[Scene modeling code data]
★ ★ ★ ★
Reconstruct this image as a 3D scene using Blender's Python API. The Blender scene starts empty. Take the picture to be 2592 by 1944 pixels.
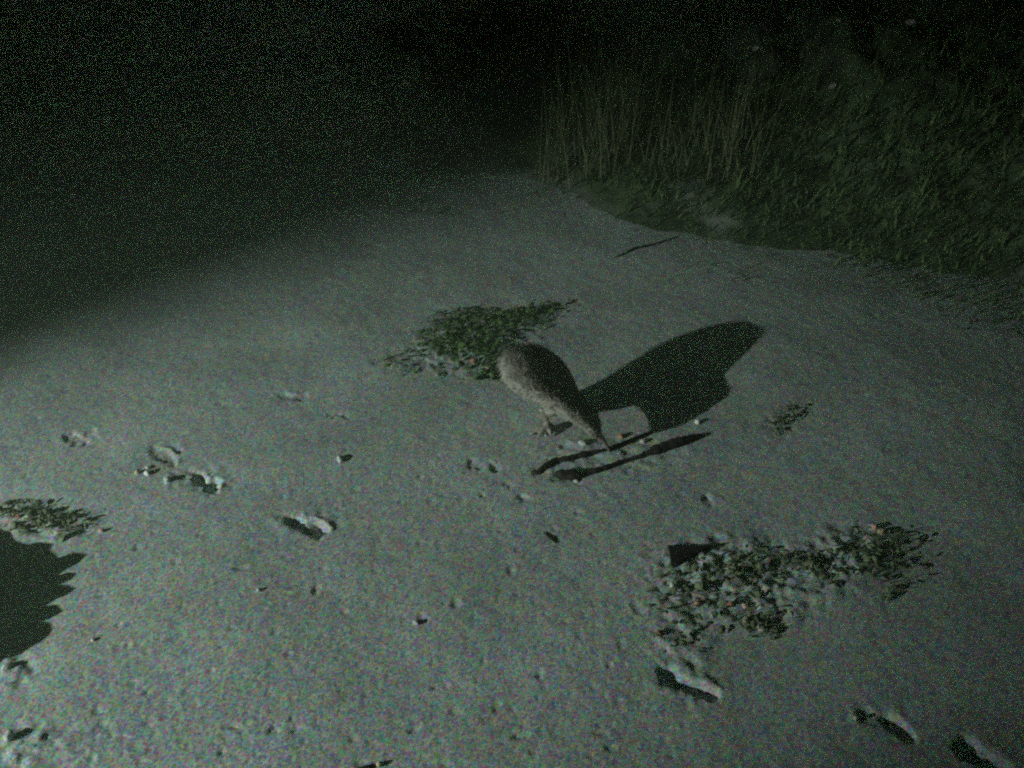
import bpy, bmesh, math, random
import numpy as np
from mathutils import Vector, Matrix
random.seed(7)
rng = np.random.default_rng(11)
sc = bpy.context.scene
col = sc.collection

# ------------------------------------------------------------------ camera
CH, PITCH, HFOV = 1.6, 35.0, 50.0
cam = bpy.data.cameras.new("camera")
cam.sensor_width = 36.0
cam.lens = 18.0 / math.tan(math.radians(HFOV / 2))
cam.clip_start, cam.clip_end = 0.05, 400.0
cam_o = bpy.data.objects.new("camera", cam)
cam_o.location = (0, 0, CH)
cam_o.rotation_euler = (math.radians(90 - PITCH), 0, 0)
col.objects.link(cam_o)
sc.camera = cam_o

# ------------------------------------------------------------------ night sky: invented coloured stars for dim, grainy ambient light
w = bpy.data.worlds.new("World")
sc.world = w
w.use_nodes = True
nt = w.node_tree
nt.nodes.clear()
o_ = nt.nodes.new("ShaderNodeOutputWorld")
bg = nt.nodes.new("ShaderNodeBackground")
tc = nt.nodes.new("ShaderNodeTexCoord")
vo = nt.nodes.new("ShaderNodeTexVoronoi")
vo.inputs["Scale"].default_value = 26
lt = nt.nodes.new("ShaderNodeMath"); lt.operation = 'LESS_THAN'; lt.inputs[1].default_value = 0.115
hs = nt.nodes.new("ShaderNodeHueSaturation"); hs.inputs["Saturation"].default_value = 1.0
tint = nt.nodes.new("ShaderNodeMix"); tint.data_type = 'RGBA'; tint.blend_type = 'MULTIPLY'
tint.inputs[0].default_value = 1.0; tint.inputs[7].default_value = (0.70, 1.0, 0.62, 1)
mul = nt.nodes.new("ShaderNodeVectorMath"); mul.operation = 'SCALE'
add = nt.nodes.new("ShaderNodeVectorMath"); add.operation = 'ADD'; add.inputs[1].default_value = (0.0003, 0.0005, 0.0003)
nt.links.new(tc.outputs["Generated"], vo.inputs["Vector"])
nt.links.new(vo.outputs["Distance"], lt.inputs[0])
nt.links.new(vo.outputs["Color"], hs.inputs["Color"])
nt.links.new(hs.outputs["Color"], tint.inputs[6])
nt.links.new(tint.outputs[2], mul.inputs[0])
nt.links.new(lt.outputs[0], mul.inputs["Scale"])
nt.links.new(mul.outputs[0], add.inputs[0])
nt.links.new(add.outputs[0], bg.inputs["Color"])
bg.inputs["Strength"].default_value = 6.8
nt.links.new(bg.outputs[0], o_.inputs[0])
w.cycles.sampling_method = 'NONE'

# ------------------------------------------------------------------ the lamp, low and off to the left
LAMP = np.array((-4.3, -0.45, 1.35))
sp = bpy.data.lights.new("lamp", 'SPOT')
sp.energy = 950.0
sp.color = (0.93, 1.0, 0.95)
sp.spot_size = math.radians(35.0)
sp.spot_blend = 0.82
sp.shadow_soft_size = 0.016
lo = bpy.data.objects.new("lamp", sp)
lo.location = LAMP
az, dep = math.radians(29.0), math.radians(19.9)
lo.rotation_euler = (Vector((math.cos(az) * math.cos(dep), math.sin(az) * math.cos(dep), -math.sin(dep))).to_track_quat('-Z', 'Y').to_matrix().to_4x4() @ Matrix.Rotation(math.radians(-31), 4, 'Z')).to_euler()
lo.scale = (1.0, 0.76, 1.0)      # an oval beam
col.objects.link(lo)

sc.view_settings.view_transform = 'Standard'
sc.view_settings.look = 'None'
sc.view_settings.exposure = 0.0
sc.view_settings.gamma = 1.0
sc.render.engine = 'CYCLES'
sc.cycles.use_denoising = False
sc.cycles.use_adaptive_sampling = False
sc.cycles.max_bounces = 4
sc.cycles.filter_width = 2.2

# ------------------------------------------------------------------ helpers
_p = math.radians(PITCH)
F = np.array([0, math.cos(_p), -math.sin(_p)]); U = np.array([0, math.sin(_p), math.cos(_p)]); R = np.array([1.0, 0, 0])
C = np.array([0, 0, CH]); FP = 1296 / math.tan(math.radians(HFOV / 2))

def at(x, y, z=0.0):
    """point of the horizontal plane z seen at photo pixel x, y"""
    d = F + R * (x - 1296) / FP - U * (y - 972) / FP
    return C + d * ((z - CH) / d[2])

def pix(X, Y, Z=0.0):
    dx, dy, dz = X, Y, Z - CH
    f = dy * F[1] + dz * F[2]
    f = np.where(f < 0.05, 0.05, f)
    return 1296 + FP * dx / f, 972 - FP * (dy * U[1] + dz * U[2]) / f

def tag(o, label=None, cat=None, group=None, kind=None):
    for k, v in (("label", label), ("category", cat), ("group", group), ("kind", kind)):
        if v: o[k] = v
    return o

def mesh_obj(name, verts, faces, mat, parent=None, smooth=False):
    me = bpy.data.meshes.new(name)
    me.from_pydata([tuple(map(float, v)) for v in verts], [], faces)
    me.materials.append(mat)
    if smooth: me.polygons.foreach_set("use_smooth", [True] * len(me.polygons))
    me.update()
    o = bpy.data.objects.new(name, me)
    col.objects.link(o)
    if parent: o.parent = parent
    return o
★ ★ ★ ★
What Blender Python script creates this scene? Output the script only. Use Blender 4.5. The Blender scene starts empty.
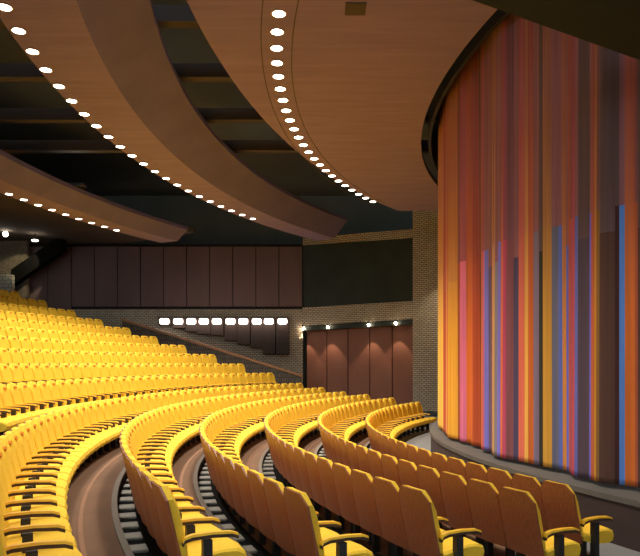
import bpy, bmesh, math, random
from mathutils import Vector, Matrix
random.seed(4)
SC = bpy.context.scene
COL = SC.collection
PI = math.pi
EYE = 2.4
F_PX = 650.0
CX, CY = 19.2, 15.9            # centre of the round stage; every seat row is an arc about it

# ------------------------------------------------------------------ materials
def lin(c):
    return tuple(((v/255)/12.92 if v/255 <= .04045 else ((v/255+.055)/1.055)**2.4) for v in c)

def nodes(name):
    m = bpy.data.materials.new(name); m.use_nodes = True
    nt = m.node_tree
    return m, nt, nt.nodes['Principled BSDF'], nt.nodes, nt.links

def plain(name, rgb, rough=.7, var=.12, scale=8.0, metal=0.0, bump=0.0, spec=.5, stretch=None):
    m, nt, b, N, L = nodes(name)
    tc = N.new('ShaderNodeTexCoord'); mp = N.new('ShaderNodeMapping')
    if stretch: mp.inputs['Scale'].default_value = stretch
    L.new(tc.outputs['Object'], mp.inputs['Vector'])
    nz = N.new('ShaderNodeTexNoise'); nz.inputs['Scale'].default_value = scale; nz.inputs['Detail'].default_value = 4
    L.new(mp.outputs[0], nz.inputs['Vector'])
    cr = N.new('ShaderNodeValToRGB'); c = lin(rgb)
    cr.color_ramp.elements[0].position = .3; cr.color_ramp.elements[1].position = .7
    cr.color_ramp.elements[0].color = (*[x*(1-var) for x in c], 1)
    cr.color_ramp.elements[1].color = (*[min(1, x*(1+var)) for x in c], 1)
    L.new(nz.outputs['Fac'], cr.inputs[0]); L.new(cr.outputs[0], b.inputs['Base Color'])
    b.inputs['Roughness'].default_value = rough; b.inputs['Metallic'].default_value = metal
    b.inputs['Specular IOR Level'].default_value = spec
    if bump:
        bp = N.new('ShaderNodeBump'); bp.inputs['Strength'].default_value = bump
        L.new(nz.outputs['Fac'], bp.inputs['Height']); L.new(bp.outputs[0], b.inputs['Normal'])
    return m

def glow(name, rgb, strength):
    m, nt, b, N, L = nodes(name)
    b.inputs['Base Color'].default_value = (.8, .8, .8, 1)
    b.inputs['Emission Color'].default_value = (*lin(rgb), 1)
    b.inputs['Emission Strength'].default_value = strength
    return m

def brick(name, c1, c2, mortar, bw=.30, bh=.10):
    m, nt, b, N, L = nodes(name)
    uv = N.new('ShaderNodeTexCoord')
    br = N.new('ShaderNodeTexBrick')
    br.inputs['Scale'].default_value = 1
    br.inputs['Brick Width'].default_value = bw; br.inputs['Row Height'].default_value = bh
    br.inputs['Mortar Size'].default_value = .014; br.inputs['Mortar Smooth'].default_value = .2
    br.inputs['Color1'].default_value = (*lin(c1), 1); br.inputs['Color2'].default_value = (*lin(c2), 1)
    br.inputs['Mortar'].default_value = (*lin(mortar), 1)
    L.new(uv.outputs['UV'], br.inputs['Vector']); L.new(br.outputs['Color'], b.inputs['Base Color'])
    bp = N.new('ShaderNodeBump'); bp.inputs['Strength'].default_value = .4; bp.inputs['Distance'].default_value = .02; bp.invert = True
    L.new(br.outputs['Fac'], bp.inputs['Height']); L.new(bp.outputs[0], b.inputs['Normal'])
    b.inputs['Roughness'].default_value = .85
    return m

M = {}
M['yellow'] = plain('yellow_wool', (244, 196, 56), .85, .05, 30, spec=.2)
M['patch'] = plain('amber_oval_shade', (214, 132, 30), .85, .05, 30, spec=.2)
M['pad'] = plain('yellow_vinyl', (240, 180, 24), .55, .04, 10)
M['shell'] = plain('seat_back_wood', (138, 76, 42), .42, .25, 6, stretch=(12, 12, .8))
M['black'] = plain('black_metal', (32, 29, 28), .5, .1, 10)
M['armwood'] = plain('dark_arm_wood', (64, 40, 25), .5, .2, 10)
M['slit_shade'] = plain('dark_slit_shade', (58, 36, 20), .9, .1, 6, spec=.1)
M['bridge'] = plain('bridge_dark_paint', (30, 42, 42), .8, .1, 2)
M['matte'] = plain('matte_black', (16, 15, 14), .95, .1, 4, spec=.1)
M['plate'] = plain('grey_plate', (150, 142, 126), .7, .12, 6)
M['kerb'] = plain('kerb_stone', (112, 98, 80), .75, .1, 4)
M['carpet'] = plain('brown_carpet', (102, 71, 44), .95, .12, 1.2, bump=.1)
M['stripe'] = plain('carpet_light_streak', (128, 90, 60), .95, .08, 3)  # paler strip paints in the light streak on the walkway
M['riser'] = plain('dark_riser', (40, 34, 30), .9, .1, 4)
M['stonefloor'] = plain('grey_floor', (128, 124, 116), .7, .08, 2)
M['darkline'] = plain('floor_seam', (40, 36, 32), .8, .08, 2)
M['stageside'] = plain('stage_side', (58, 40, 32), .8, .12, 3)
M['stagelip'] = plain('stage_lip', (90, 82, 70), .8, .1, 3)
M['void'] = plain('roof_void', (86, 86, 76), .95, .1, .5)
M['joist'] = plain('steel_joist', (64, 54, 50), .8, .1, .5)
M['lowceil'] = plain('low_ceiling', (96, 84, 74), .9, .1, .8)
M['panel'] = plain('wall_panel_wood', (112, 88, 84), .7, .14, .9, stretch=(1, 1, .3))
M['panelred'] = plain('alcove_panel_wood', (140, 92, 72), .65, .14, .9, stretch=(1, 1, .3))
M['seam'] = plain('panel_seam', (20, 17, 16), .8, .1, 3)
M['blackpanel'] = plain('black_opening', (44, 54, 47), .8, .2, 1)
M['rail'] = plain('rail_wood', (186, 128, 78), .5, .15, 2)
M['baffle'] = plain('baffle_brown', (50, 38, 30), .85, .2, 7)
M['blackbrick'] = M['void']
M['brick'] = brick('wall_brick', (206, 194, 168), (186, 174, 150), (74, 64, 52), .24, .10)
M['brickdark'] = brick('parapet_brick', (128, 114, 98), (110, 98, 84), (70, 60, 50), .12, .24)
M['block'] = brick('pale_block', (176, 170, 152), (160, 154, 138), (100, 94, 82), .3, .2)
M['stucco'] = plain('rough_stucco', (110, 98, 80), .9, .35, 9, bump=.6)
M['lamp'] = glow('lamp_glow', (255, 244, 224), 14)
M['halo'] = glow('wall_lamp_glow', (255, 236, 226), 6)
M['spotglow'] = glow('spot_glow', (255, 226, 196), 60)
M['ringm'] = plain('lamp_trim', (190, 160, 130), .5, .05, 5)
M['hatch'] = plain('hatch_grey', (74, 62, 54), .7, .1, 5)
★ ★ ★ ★
Task objective —
Can you give again only the lines between the one containing "Reconstruct this image" and the one containing "sc.camera = cam_o", counting both, exactly as they appear and without any pictures?

Answer to the task —
Reconstruct this image as a 3D scene using Blender's Python API. The Blender scene starts empty. Take the picture to be 2592 by 1944 pixels.
import bpy, bmesh, math, random
import numpy as np
from mathutils import Vector, Matrix
random.seed(7)
rng = np.random.default_rng(11)
sc = bpy.context.scene
col = sc.collection

# ------------------------------------------------------------------ camera
CH, PITCH, HFOV = 1.6, 35.0, 50.0
cam = bpy.data.cameras.new("camera")
cam.sensor_width = 36.0
cam.lens = 18.0 / math.tan(math.radians(HFOV / 2))
cam.clip_start, cam.clip_end = 0.05, 400.0
cam_o = bpy.data.objects.new("camera", cam)
cam_o.location = (0, 0, CH)
cam_o.rotation_euler = (math.radians(90 - PITCH), 0, 0)
col.objects.link(cam_o)
sc.camera = cam_o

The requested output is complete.